● Data shown:
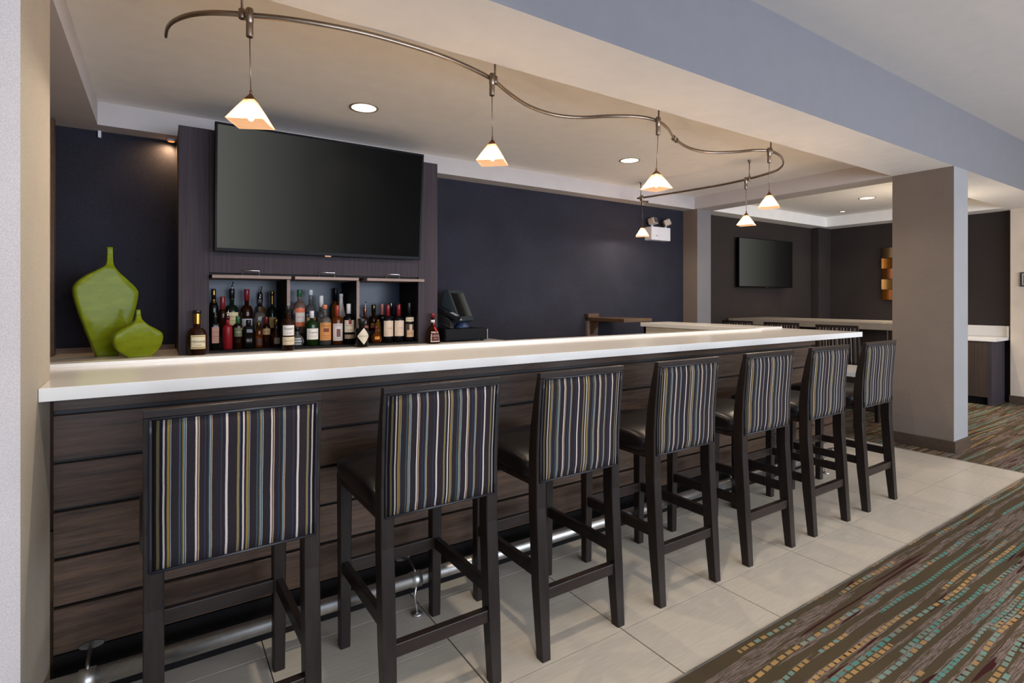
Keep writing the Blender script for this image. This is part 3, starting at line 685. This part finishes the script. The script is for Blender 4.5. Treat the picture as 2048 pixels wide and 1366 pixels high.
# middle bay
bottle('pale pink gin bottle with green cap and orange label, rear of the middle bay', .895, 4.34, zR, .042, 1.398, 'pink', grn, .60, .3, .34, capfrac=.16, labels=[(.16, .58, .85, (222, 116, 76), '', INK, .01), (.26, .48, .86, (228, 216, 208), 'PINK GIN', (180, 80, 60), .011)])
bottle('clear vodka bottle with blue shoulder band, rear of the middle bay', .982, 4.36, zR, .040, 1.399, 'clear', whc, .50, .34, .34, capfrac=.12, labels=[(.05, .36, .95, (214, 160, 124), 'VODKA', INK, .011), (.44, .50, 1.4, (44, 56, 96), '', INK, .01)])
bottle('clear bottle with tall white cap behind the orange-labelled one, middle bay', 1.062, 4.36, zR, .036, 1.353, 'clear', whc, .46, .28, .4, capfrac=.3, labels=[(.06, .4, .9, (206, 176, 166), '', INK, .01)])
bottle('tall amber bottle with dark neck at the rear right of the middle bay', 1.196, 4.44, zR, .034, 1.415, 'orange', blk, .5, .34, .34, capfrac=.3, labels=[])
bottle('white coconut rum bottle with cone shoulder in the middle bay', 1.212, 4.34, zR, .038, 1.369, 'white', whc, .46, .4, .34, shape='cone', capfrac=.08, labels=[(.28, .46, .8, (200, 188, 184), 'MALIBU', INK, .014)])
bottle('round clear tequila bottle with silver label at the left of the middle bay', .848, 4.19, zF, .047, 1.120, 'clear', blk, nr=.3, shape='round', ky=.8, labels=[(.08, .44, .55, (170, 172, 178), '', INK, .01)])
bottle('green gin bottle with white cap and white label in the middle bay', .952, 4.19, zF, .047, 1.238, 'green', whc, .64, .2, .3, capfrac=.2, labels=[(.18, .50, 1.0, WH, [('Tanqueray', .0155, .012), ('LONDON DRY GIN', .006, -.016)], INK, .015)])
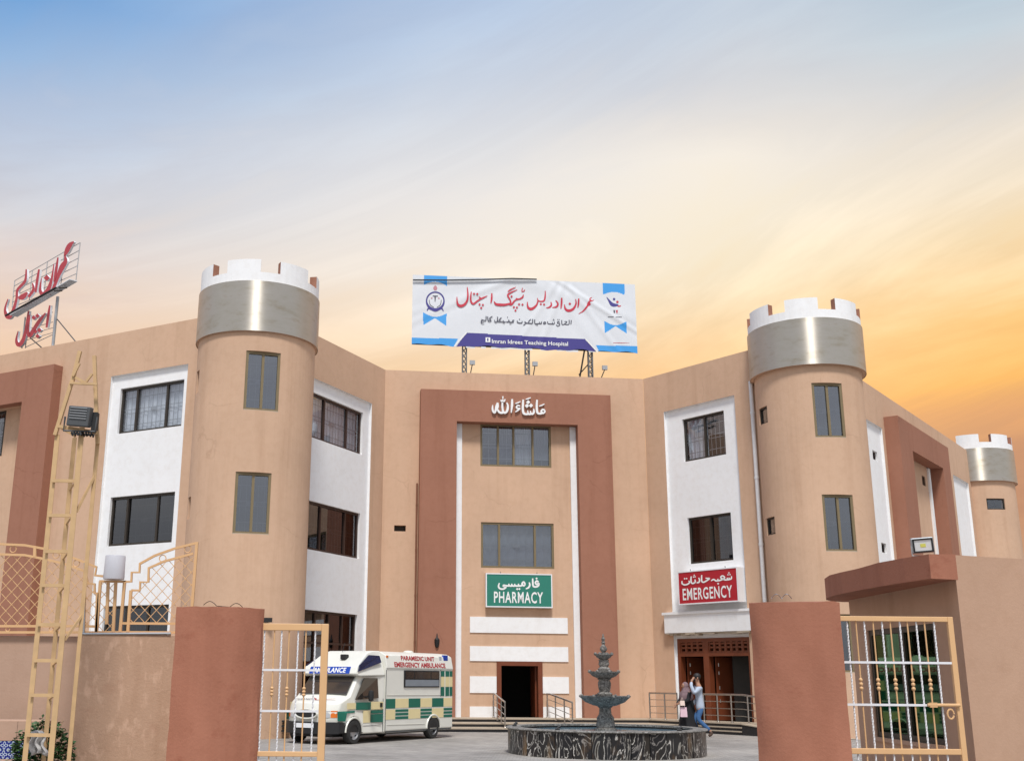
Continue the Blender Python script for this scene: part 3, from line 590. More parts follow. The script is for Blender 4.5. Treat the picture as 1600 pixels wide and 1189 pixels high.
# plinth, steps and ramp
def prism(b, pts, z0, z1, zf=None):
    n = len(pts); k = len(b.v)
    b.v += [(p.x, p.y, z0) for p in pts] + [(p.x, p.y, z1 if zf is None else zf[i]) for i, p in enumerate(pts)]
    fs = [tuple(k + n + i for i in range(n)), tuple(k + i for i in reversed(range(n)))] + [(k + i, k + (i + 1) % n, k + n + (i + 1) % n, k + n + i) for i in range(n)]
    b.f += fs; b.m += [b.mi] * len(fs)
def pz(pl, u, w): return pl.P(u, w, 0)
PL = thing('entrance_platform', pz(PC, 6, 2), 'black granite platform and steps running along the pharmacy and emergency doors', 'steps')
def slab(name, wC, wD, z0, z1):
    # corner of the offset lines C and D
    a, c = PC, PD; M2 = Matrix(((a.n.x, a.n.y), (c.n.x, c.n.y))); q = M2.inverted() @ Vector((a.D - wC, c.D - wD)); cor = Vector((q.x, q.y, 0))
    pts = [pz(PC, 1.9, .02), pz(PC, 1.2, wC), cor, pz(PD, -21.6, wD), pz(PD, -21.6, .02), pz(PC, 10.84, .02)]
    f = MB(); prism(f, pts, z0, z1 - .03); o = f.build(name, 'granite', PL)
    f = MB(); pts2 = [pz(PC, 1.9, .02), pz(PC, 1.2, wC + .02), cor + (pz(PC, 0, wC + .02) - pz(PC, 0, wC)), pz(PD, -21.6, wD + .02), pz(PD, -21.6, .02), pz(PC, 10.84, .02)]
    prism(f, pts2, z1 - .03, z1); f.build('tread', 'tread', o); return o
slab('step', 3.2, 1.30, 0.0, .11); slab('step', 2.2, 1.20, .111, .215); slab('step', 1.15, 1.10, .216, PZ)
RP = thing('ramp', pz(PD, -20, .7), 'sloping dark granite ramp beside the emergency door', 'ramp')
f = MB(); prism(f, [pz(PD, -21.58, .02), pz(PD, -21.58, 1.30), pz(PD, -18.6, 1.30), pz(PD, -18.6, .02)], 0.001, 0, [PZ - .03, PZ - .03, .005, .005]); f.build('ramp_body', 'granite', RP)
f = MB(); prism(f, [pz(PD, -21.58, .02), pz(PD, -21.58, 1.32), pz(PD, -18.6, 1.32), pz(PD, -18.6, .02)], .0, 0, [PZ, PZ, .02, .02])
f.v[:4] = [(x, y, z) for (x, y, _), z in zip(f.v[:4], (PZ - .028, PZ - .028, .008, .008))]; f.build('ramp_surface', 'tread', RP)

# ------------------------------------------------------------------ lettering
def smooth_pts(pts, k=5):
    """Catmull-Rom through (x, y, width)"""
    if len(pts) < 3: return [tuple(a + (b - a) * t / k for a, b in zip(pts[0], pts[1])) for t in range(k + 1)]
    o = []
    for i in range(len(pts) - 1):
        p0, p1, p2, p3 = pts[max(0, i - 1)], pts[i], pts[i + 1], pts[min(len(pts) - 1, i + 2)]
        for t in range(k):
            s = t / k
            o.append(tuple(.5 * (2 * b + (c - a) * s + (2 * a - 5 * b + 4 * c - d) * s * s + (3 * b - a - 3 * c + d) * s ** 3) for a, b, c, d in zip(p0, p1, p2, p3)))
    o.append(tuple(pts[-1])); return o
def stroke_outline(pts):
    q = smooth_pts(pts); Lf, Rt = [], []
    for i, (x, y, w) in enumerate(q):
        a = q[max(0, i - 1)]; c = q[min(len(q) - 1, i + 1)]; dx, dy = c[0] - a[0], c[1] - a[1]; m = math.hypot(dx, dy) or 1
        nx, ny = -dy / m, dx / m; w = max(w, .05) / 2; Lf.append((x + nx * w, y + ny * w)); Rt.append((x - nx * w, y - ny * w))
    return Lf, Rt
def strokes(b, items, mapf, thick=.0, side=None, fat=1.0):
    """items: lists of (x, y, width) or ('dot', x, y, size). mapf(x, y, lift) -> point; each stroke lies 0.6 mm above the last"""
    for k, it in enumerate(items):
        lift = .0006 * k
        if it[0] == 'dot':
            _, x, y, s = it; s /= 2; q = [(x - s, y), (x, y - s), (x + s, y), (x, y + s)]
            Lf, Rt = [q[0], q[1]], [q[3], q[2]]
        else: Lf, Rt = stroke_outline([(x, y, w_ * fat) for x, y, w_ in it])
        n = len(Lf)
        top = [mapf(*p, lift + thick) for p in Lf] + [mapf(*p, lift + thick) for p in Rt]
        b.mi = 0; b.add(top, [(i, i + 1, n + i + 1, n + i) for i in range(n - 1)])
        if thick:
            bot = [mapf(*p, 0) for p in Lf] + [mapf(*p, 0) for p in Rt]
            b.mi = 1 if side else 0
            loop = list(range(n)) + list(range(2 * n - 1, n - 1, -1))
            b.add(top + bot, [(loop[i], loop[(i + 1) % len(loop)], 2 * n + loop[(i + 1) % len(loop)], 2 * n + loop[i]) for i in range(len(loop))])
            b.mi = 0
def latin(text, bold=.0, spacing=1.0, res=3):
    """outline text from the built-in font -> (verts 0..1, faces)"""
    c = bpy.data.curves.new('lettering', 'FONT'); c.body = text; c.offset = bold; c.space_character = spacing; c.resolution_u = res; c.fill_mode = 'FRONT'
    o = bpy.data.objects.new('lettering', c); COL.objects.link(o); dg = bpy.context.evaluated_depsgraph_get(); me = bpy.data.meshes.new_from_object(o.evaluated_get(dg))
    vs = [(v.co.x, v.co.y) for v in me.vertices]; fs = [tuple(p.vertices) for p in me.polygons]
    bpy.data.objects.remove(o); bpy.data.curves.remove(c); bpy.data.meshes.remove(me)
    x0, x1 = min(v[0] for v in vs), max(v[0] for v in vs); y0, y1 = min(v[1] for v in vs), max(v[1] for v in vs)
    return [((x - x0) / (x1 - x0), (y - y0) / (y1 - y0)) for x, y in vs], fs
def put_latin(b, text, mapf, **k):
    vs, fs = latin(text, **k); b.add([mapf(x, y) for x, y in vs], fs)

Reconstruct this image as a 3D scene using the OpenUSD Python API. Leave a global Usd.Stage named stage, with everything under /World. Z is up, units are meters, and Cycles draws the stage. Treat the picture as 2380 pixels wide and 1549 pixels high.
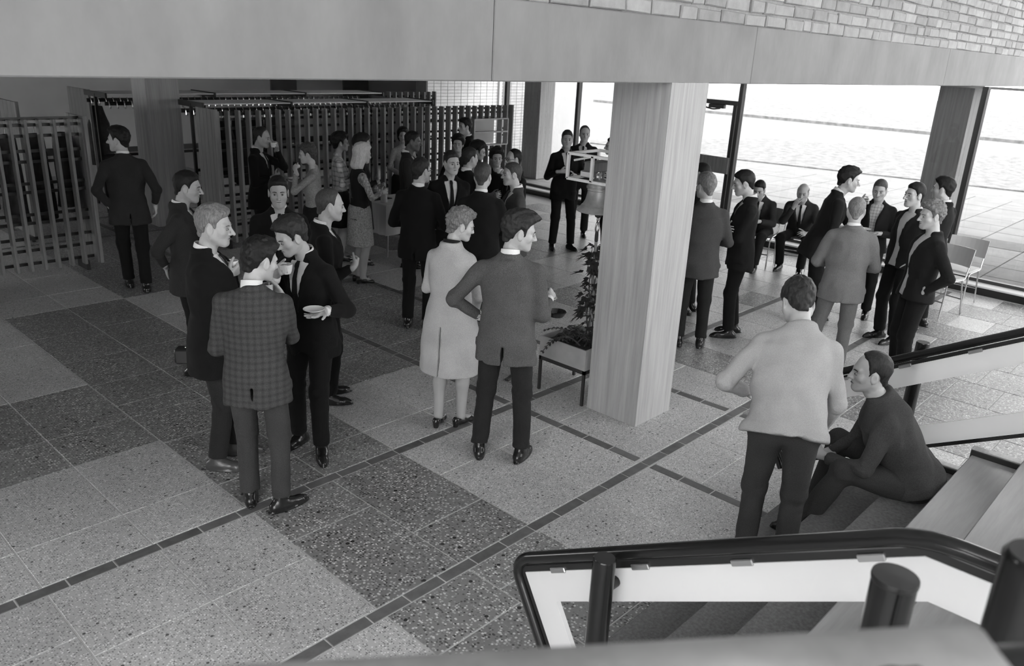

● Problem details: Up to and including the line that contains "bottle('green gin bottle", print the records above exactly from their first line, without any pictures.

● Solution for this task:
Keep writing the Blender script for this image. This is part 3, starting at line 685. This part finishes the script. The script is for Blender 4.5. Treat the picture as 2048 pixels wide and 1366 pixels high.
# middle bay
bottle('pale pink gin bottle with green cap and orange label, rear of the middle bay', .895, 4.34, zR, .042, 1.398, 'pink', grn, .60, .3, .34, capfrac=.16, labels=[(.16, .58, .85, (222, 116, 76), '', INK, .01), (.26, .48, .86, (228, 216, 208), 'PINK GIN', (180, 80, 60), .011)])
bottle('clear vodka bottle with blue shoulder band, rear of the middle bay', .982, 4.36, zR, .040, 1.399, 'clear', whc, .50, .34, .34, capfrac=.12, labels=[(.05, .36, .95, (214, 160, 124), 'VODKA', INK, .011), (.44, .50, 1.4, (44, 56, 96), '', INK, .01)])
bottle('clear bottle with tall white cap behind the orange-labelled one, middle bay', 1.062, 4.36, zR, .036, 1.353, 'clear', whc, .46, .28, .4, capfrac=.3, labels=[(.06, .4, .9, (206, 176, 166), '', INK, .01)])
bottle('tall amber bottle with dark neck at the rear right of the middle bay', 1.196, 4.44, zR, .034, 1.415, 'orange', blk, .5, .34, .34, capfrac=.3, labels=[])
bottle('white coconut rum bottle with cone shoulder in the middle bay', 1.212, 4.34, zR, .038, 1.369, 'white', whc, .46, .4, .34, shape='cone', capfrac=.08, labels=[(.28, .46, .8, (200, 188, 184), 'MALIBU', INK, .014)])
bottle('round clear tequila bottle with silver label at the left of the middle bay', .848, 4.19, zF, .047, 1.120, 'clear', blk, nr=.3, shape='round', ky=.8, labels=[(.08, .44, .55, (170, 172, 178), '', INK, .01)])
bottle('green gin bottle with white cap and white label in the middle bay', .952, 4.19, zF, .047, 1.238, 'green', whc, .64, .2, .3, capfrac=.2, labels=[(.18, .50, 1.0, WH, [('Tanqueray', .0155, .012), ('LONDON DRY GIN', .006, -.016)], INK, .015)])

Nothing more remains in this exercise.